SCEC Award Number 11167 View PDF
Proposal Category Individual Proposal (Data Gathering and Products)
Proposal Title Survey for New Precarious Rocks Important for Testing Cybershake, NGA, and Hazard Maps
Investigator(s)
Name Organization
James Brune University of Nevada, Reno
Other Participants
SCEC Priorities B2, B4, C SCEC Groups SHRA, Seismology, GMP
Report Due Date 02/29/2012 Date Report Submitted N/A
Project Abstract
It has become clear that precariously balanced rocks (PBRs) provide important constraints on ground motion attenuation curves and seismic hazard. Because obtaining a statistically sufficient number of near-source instrumental recordings from very large earthquakes in a variety of tectonic environments may take many decades, precariously balanced rocks which have been in place thousands of years provide important constraints on ground motion attenuation curves and seismic hazard, as well as new methods of computing broad band seismograms (Cybershake). Support for the old age of the rocks has been provided by cosmogenic age dating. Previous results from SCEC funding are strong evidence that PBRs provide important constraints for all of the new tools for estimating earthquake hazard. We have developed advanced photometric methods of documentation of PBR shapes. The PI and assistant carried out surveys to locate and document new PBRs in areas critical for constraining results of the new seismic hazard tools. Rocks in fourteen areas have been photographed and several of these turned into digital photomodels of the rocks. Important results from these surveys are given in final reports of other SCEC reports.
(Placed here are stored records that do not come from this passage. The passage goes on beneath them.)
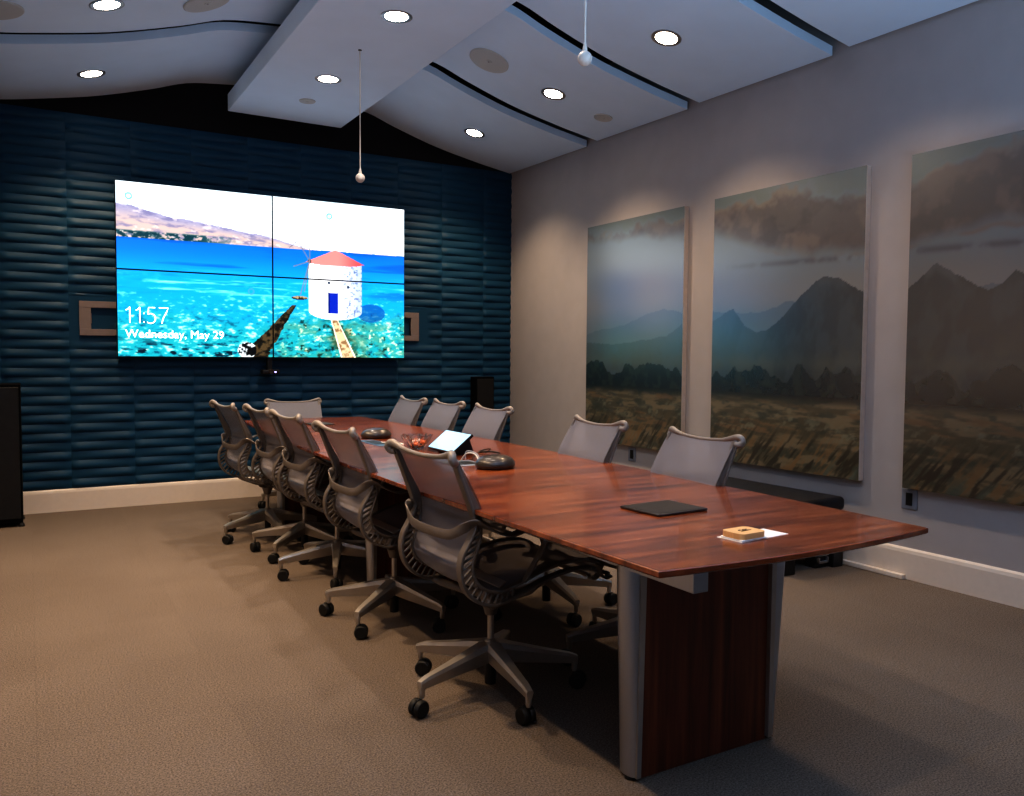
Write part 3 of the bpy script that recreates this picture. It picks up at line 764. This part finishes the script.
# ------------------------------------------------------------------ chairs
def make_chair():
    t = thing('office_chair', 'x', 'chair')
    hwid = .216
    outer = cr([(-.293, 0, .925), (-.256, 0, .834), (-.218, 0, .736), (-.207, 0, .69), (-.232, 0, .637), (-.258, 0, .592), (-.264, 0, .54), (-.247, 0, .482), (-.201, 0, .434), (-.132, 0, .408), (-.052, 0, .424), (.046, 0, .452), (.13, 0, .474), (.217, 0, .484), (.30, 0, .478)], 5)
    inner = cr([(-.192, 0, .705), (-.186, 0, .66), (-.204, 0, .60), (-.218, 0, .545), (-.194, 0, .490), (-.125, 0, .452), (-.04, 0, .464), (.065, 0, .496), (.17, 0, .514), (.27, 0, .512), (.335, 0, .488), (.348, 0, .458), (.325, 0, .436), (.30, 0, .440)], 5)
    # sling
    path = cr([(-.288, 0, .930), (-.231, 0, .84), (-.186, 0, .755), (-.174, 0, .70), (-.184, 0, .65), (-.204, 0, .60), (-.217, 0, .545), (-.192, 0, .492), (-.124, 0, .454), (-.04, 0, .466), (.065, 0, .498), (.17, 0, .516), (.27, 0, .513), (.335, 0, .488), (.348, 0, .458), (.325, 0, .436)], 5)
    n = len(path)-1
    def fn(u, v):
        i = int(round(v*n)); p = path[i]; y = (u-.5)*2*hwid*(1+.07*max(0, min(1, (p.z-.66)/.05)))
        s = 1-(2*u-1)**2
        t_ = (path[min(i+1, n)]-path[max(i-1, 0)]).normalized()
        nrm = Vector((t_.z, 0, -t_.x))      # behind / below the sitter
        if nrm.x > 0 and p.z > .6: nrm = -nrm
        k = .016*math.sin(PI*min(1, v*1.0))
        q = p+nrm*(-k*s if nrm.z > 0 else k*s)
        if v == 0: q.z -= .014*s
        return Vector((q.x, y, q.z-(.014*s*(1-v/.12) if 0 < v < .12 else 0)))
    MB().grid(fn, 14, n).build('mesh_sling', M['mesh'], t, smooth=True, angle=180)
    # top rail with scrolled ends
    def rail(y, z, x, r): return (x, y, z), r
    rp = [(-.286, -.222, .910), (-.297, -.238, .910), (-.306, -.243, .921), (-.305, -.237, .934), (-.299, -.222, .938), (-.294, -.192, .932), (-.293, -.13, .921), (-.293, 0, .914)]
    rp = rp+[(x, -y, z) for x, y, z in rp[-2::-1]]
    rr = cr(rp, 4); nn = len(rr)
    rads = [.0085+.0065*min(1, max(0, (abs(p.y)-.13)/.1)) for p in rr]
    MB().tube(rr, rads, 12).build('top_rail', M['rail'], t, smooth=True, angle=60)
    for sy in (-1, 1):
        m_ = MB()
        w = []
        po = [Vector((p.x, sy*.222, p.z)) for p in outer]
        widths = [.034 for p in po]
        m_.ribbon(po, (0, 1, 0), widths, .011)
        pi_ = [Vector((p.x, sy*.221, p.z)) for p in inner]
        m_.ribbon(pi_, (0, 1, 0), .026, .010)
        # solid blade of the upright, widening downward
        rear = cr([(-.296, 0, .925), (-.258, 0, .834), (-.222, 0, .750), (-.209, 0, .69)], 4)
        frnt = cr([(-.280, 0, .925), (-.236, 0, .834), (-.190, 0, .750), (-.178, 0, .69)], 4)
        pr_ = None
        for p, q in zip(rear, frnt):
            r4 = [m_.b.verts.new((p.x, sy*.231, p.z)), m_.b.verts.new((q.x, sy*.228, q.z)), m_.b.verts.new((q.x, sy*.213, q.z)), m_.b.verts.new((p.x, sy*.211, p.z))]
            if pr_:
                for i in range(4): m_.b.faces.new((pr_[i], pr_[(i+1) % 4], r4[(i+1) % 4], r4[i]))
            else: m_.b.faces.new(r4)
            pr_ = r4
        m_.b.faces.new(pr_[::-1])
        # ladder ribs between the two curves
        def along(c, a_, b_, f):
            c = c[a_:b_+1]; L_ = [0]
            for p, q in zip(c, c[1:]): L_.append(L_[-1]+(q-p).length)
            t_ = f*L_[-1]
            for i in range(len(c)-1):
                if L_[i+1] >= t_: return c[i].lerp(c[i+1], (t_-L_[i])/(L_[i+1]-L_[i]))
            return c[-1]
        for q in range(17):
            f = q/16
            a = along(inner, 3, 30, f); b = along(outer, 18, 50, f)
            m_.tube([(a.x, sy*.222, a.z), (b.x, sy*.224, b.z)], .0052, 6)
        m_.build('side_frame', M['frame'], t, smooth=True, angle=45)
    # ribbon arm: one loop behind the back, ends turning down to the seat
    half = [(-.262, 0, .646), (-.260, .09, .648), (-.256, .15, .656), (-.243, .208, .684), (-.214, .240, .705), (-.165, .262, .680), (-.105, .272, .656), (-.035, .276, .668), (.04, .278, .688), (.078, .280, .678), (.066, .275, .635), (.028, .262, .560), (-.016, .244, .478)]
    wd = [(0, 0, 1), (0, 0, 1), (0, .1, 1), (0, .4, 1), (.1, .8, .6)]+[(0, 1, 0)]*8
    ww = [.034, .034, .034, .034, .036, .040, .044, .046, .044, .036, .030, .026, .024]
    R_ = cr(half, 4); idx = [i/4 for i in range(len(R_))]
    def lerp(tab, f):
        i = min(int(f), len(tab)-2); g = f-i
        return [a*(1-g)+b*g for a, b in zip(tab[i], tab[i+1])] if hasattr(tab[0], '__len__') else tab[i]*(1-g)+tab[i+1]*g
    W1 = [lerp(wd, f) for f in idx]; S1 = [lerp(ww, f) for f in idx]
    full = [Vector((p.x, -p.y, p.z)) for p in R_[::-1]]+R_[1:]
    Wf = [(-0*w[0]+w[0], -w[1], w[2]) for w in W1[::-1]]+[tuple(w) for w in W1[1:]]
    # keep the section from flipping on the mirrored half
    for i in range(len(R_)-1, -1, -1):
        j = i
        if i < len(R_)-1 and Vector(Wf[i]).dot(Vector(Wf[i+1])) < 0: Wf[i] = tuple(-c for c in Wf[i])
    MB().ribbon(full, Wf, S1[::-1]+S1[1:], .008).build('armrest_band', M['frame'], t, smooth=True, angle=45)
    # under-seat carrier
    m_ = MB()
    m_.lathe([(.022, .30), (.034, .34), (.045, .375), (.04, .40)], seg=20)
    for sy in (-1, 1):
        m_.tube([(0, 0, .375), (.02, sy*.10, .385), (.05, sy*.19, .425), (.07, sy*.218, .455)], [.02, .017, .014, .011], 10)
        m_.tube([(0, 0, .375), (-.05, sy*.10, .375), (-.11, sy*.19, .395), (-.13, sy*.218, .408)], [.02, .017, .014, .011], 10)
    m_.tube([(-.02, 0, .385), (.10, 0, .40), (.25, 0, .45), (.315, 0, .447)], [.018, .015, .011, .010], 10)
    m_.tube([(.305, -.212, .446), (.315, 0, .444), (.305, .212, .446)], .0085, 8)
    m_.build('seat_carrier', M['frame'], t, smooth=True, angle=50)
    m_ = MB().ribbon([(-.085, -.212, .470), (-.085, 0, .474), (-.085, .212, .470)], (.85, 0, .5), .034, .006)
    m_.build('cross_bar', M['alu'], t)
    m_ = MB().lathe([(.0125, .17), (.0125, .335)], seg=18); m_.build('gas_lift', M['alu'], t, smooth=True)
    m_ = MB().lathe([(.021, .03), (.021, .14), (.023, .15)], seg=18); m_.build('lift_housing', M['black'], t, smooth=True)
    m_ = MB().lathe([(.026, .128), (.034, .135), (.034, .165), (.027, .188), (.018, .198), (.014, .20)], seg=24); m_.build('hub', M['alu'], t, smooth=True)
    for k in range(5):
        m_ = MB()
        st = [(.02, .034, .116, .192), (.10, .027, .108, .176), (.20, .021, .102, .154), (.30, .016, .094, .134), (.332, .0135, .092, .122)]
        prev = None
        for (x, w, zb, zt) in st:
            ring = [m_.b.verts.new(p) for p in ((x, -w*.55, zb), (x, w*.55, zb), (x, w, zb+(zt-zb)*.75), (x, w*.72, zt), (x, -w*.72, zt), (x, -w, zb+(zt-zb)*.75))]
            if prev:
                for i in range(6): m_.b.faces.new((prev[i], prev[(i+1) % 6], ring[(i+1) % 6], ring[i]))
            else: m_.b.faces.new(ring[::-1])
            prev = ring
        m_.b.faces.new(prev)
        m_.lathe([(.008, .062), (.0105, .07), (.0125, .112)], center=(.320, 0, 0), seg=12)
        lg = m_.build('leg', M['alu'], t, smooth=True, angle=30)
        a = random.random()*2*PI
        c_ = MB()
        for sgn in (-1, 1):
            c_.lathe([(.008, -.011), (.026, -.011), (.030, -.007), (.030, .006), (.026, .011), (.01, .011)], seg=24, mtx=Matrix.Translation((0, sgn*.0145, 0)) @ Matrix.Rotation(PI/2, 4, 'X'))
        c_.box(-.012, .012, -.006, .006, -.01, .032, bev=.003)
        for v in c_.b.verts: v.co = Matrix.Translation((-.014, 0, .0305)) @ v.co
        cs = c_.build('caster', M['rubber'], lg, loc=(.32, 0, 0), smooth=True, angle=40, rotz=a)
    return t
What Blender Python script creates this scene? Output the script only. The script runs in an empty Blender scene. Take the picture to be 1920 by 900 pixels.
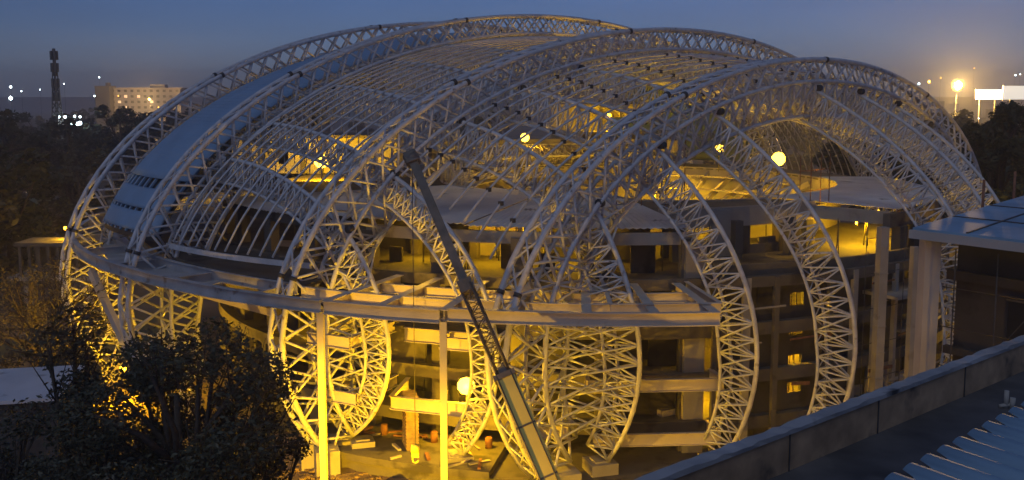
import bpy, math, random
from math import sin, cos, tan, atan2, radians as R, pi, sqrt
from mathutils import Vector as V
random.seed(7)
SC = bpy.context.scene
col = SC.collection

# ------------------------------------------------------------------ camera
CH = 31.0                                  # eye height above the site ground
cam = bpy.data.objects.new('camera', bpy.data.cameras.new('camera'))
col.objects.link(cam); SC.camera = cam
cam.location = (0, 0, CH); cam.rotation_euler = (R(90 - 6.675), 0, 0)
cam.data.sensor_width = 36; cam.data.lens = 1837.9 / 1920 * 36
cam.data.shift_y = -60 / 1920; cam.data.clip_end = 9000; cam.data.clip_start = .1

# ------------------------------------------------------------------ sky, exposure
w = bpy.data.worlds.new('World'); SC.world = w; w.use_nodes = True
nt = w.node_tree; nt.nodes.clear()
wo = nt.nodes.new('ShaderNodeOutputWorld'); bg = nt.nodes.new('ShaderNodeBackground')
sky = nt.nodes.new('ShaderNodeTexSky'); sky.sky_type = 'NISHITA'; sky.sun_disc = False
sky.sun_elevation = R(20); sky.sun_rotation = R(200)
sky.air_density = 1.0; sky.dust_density = 0.5; sky.ozone_density = 6.0
hsv = nt.nodes.new('ShaderNodeMix'); hsv.data_type = 'RGBA'; hsv.blend_type = 'MULTIPLY'
hsv.inputs['Factor'].default_value = 1.0
hsv.inputs['B'].default_value = (1.20, 1.22, 1.90, 1)
nt.links.new(sky.outputs[0], hsv.inputs['A']); tcw = nt.nodes.new('ShaderNodeTexCoord'); mpw = nt.nodes.new('ShaderNodeMapping'); mpw.inputs['Scale'].default_value = (1.2, 1.2, 7)
nz = nt.nodes.new('ShaderNodeTexNoise'); nz.inputs['Scale'].default_value = 2.2; nz.inputs['Detail'].default_value = 6
mr = nt.nodes.new('ShaderNodeMapRange'); mr.inputs['From Min'].default_value = .3; mr.inputs['From Max'].default_value = .7; mr.inputs['To Min'].default_value = .90; mr.inputs['To Max'].default_value = 1.10
vm = nt.nodes.new('ShaderNodeVectorMath'); vm.operation = 'SCALE'     # faint thin-cloud variation
nt.links.new(tcw.outputs['Generated'], mpw.inputs[0]); nt.links.new(mpw.outputs[0], nz.inputs[0]); nt.links.new(nz.outputs['Fac'], mr.inputs[0])
nt.links.new(hsv.outputs['Result'], vm.inputs[0]); nt.links.new(mr.outputs[0], vm.inputs['Scale']); nt.links.new(vm.outputs[0], bg.inputs['Color'])
bg.inputs['Strength'].default_value = 0.0235
nt.links.new(bg.outputs[0], wo.inputs[0])
sl = bpy.data.lights.new('evening_glow', 'SUN'); sl.energy = 0.38; sl.angle = R(40); sl.color = (.82, .90, 1.0)
so_ = bpy.data.objects.new('evening_glow', sl); col.objects.link(so_)
so_.rotation_euler = (R(38), 0, R(-25))
SC.view_settings.view_transform = 'Standard'; SC.view_settings.look = 'None'
SC.view_settings.exposure = 0.0; SC.view_settings.gamma = 1.0
SC.cycles.max_bounces = 6; SC.cycles.diffuse_bounces = 3; SC.cycles.glossy_bounces = 2
SC.cycles.transparent_max_bounces = 6; SC.cycles.volume_bounces = 0
SC.cycles.sample_clamp_indirect = 3.0; SC.cycles.use_denoising = True
SODIUM = (1.0, .51, .006)

# ------------------------------------------------------------------ materials
def mat(name, c, rough=.7, var=.15, scale=3.0, metal=0, spots=None, bump=0.0, spec=.4, detail=6, stretch=(1, 1, 1)):
    m = bpy.data.materials.new(name); m.use_nodes = True
    n = m.node_tree; b = n.nodes['Principled BSDF']
    tc = n.nodes.new('ShaderNodeTexCoord'); mp = n.nodes.new('ShaderNodeMapping')
    mp.inputs['Scale'].default_value = stretch
    n.links.new(tc.outputs['Object'], mp.inputs[0])
    t = n.nodes.new('ShaderNodeTexNoise'); t.inputs['Scale'].default_value = scale; t.inputs['Detail'].default_value = detail
    n.links.new(mp.outputs[0], t.inputs[0])
    r = n.nodes.new('ShaderNodeValToRGB'); r.color_ramp.elements[0].position = .3; r.color_ramp.elements[1].position = .7
    r.color_ramp.elements[0].color = [max(0, x * (1 - var)) for x in c] + [1]
    r.color_ramp.elements[1].color = [min(1, x * (1 + var)) for x in c] + [1]
    n.links.new(t.outputs['Fac'], r.inputs[0]); out = r.outputs[0]
    if spots:
        t2 = n.nodes.new('ShaderNodeTexNoise'); t2.inputs['Scale'].default_value = spots[1]; t2.inputs['Detail'].default_value = 8
        n.links.new(mp.outputs[0], t2.inputs[0])
        r2 = n.nodes.new('ShaderNodeValToRGB'); r2.color_ramp.elements[0].position = spots[2]; r2.color_ramp.elements[1].position = spots[2] + .1
        n.links.new(t2.outputs['Fac'], r2.inputs[0])
        mx = n.nodes.new('ShaderNodeMix'); mx.data_type = 'RGBA'
        n.links.new(r2.outputs[0], mx.inputs['Factor']); n.links.new(out, mx.inputs['A'])
        mx.inputs['B'].default_value = list(spots[0]) + [1]; out = mx.outputs['Result']
    n.links.new(out, b.inputs['Base Color'])
    b.inputs['Roughness'].default_value = rough; b.inputs['Metallic'].default_value = metal
    b.inputs['Specular IOR Level'].default_value = spec
    if bump:
        bp = n.nodes.new('ShaderNodeBump'); bp.inputs['Strength'].default_value = bump; bp.inputs['Distance'].default_value = .1
        n.links.new(t.outputs['Fac'], bp.inputs['Height']); n.links.new(bp.outputs[0], b.inputs['Normal'])
    return m
def emis(name, c, s):
    m = bpy.data.materials.new(name); m.use_nodes = True; b = m.node_tree.nodes['Principled BSDF']
    b.inputs['Base Color'].default_value = (*c, 1); b.inputs['Emission Color'].default_value = (*c, 1)
    b.inputs['Emission Strength'].default_value = s
    return m
M = dict(
 steel=mat('painted_steel', (.50, .51, .52), .45, .18, 1.2, spots=((.20, .17, .14), 1.6, .62)),
 steel2=mat('primer_steel', (.50, .49, .47), .5, .2, 1.0, spots=((.28, .22, .17), .9, .62)),
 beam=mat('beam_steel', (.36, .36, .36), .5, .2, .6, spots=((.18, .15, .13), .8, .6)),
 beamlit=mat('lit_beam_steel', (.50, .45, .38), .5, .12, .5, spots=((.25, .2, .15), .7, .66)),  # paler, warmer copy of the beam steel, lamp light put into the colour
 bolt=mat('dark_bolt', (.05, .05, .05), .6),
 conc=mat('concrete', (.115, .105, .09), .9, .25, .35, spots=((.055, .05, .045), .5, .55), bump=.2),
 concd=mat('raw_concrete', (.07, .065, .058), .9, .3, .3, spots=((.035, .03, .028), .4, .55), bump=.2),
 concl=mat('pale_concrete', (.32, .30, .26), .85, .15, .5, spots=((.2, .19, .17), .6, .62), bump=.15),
 sheet=mat('galvanised_sheet', (.60, .60, .60), .5, .15, .25, metal=.0, spots=((.12, .12, .12), .35, .64)),
 blue=mat('blue_sheet', (.21, .32, .44), .5, .10, .3, spots=((.19, .29, .40), .15, .6)),
 slate=mat('blue_roof_sheet', (.22, .34, .43), .55, .2, .4, spots=((.15, .24, .32), .5, .62)),
 ground=mat('bare_earth', (.15, .11, .075), .95, .35, .08, spots=((.06, .07, .035), .03, .52), bump=.5),
 dirt=mat('site_earth', (.22, .155, .10), .95, .35, .5, spots=((.12, .085, .055), .8, .55), bump=.8),
 bark=mat('bark', (.07, .055, .04), .9, .3, 4),
 leaf=mat('leaf', (.062, .064, .034), .55, .5, 1.4, spots=((.11, .095, .055), .6, .58)),
 leaf2=mat('dark_leaf', (.030, .040, .020), .7, .3, .3),
 leaf3=mat('dry_leaf', (.10, .085, .045), .7, .3, .5),
 brick=mat('brick', (.28, .20, .14), .9, .3, 2),
 roofd=mat('dark_roof', (.085, .08, .075), .8, .5, .6, spots=((.16, .15, .14), .45, .56), bump=.25),
 par=mat('parapet_plaster', (.44, .29, .16), .9, .3, 1.6, spots=((.12, .09, .06), .8, .54), bump=.3),
 parcap=mat('parapet_cap', (.36, .36, .35), .8, .3, .6, spots=((.05, .05, .05), .9, .58), bump=.3),
 white=mat('pale_render', (.46, .42, .36), .8, .15, .3),
 glassd=mat('dark_glass', (.03, .032, .035), .25, .3, .5),
 black=mat('dark_iron', (.06, .055, .05), .6, .4, 2),
 crane=mat('crane_paint', (.62, .52, .10), .45, .12, .5, spots=((.25, .16, .06), .7, .66)),
 craned=mat('crane_boom_steel', (.10, .085, .07), .5, .4, 1),
 rust=mat('rusty_pipe', (.20, .09, .05), .8, .3, 3),
 city=mat('far_render', (.11, .105, .10), .9, .25, .05),
 cityw=mat('far_white_render', (.30, .28, .27), .9, .15, .05),
 tarred=mat('red_roof', (.35, .08, .05), .8, .2, .1),
)
E_SOD = emis('sodium_bulb', (1, .56, .035), 12)
E_SODFAR = emis('far_sodium_bulb', (1, .50, .08), 5)
E_COOL = emis('cool_bulb', (.75, .95, 1.0), 12)
E_WARM = emis('warm_window', (1, .72, .42), .8)
E_SIGN = emis('lit_sign', (1, .80, .62), 3.5)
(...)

Intellectual Merit Intellectual Merit: The Precariously Balanced Rock (PBR) methodology is at the forefront of research in understanding seismic hazard. This is because the instrumental record of ground motion in earthquakes is very short (hundreds of years) whereas we need to know the probabilities of damaging ground motion at random return periods of thousands of years. The PBRs have been in place thousands of years and thus provide a needed constraint. This cutting-edge methodology has only been developed in the last couple of decades, primarily as a SCEC project, and is now being used to test and validate the latest tools in estimating earthquake hazard
Broader Impacts Broader Impacts. The PBR methodology will have a broad impact on society because it will affect design of buildings in seismic areas far into the future. Depending on results, the impact could involve billions of dollars in damage, and thousands of lives, both in developed and developing countries. In sum, it will greatly help in understanding earthquake hazard and the consequent social changes necessary for appropriate mitigation.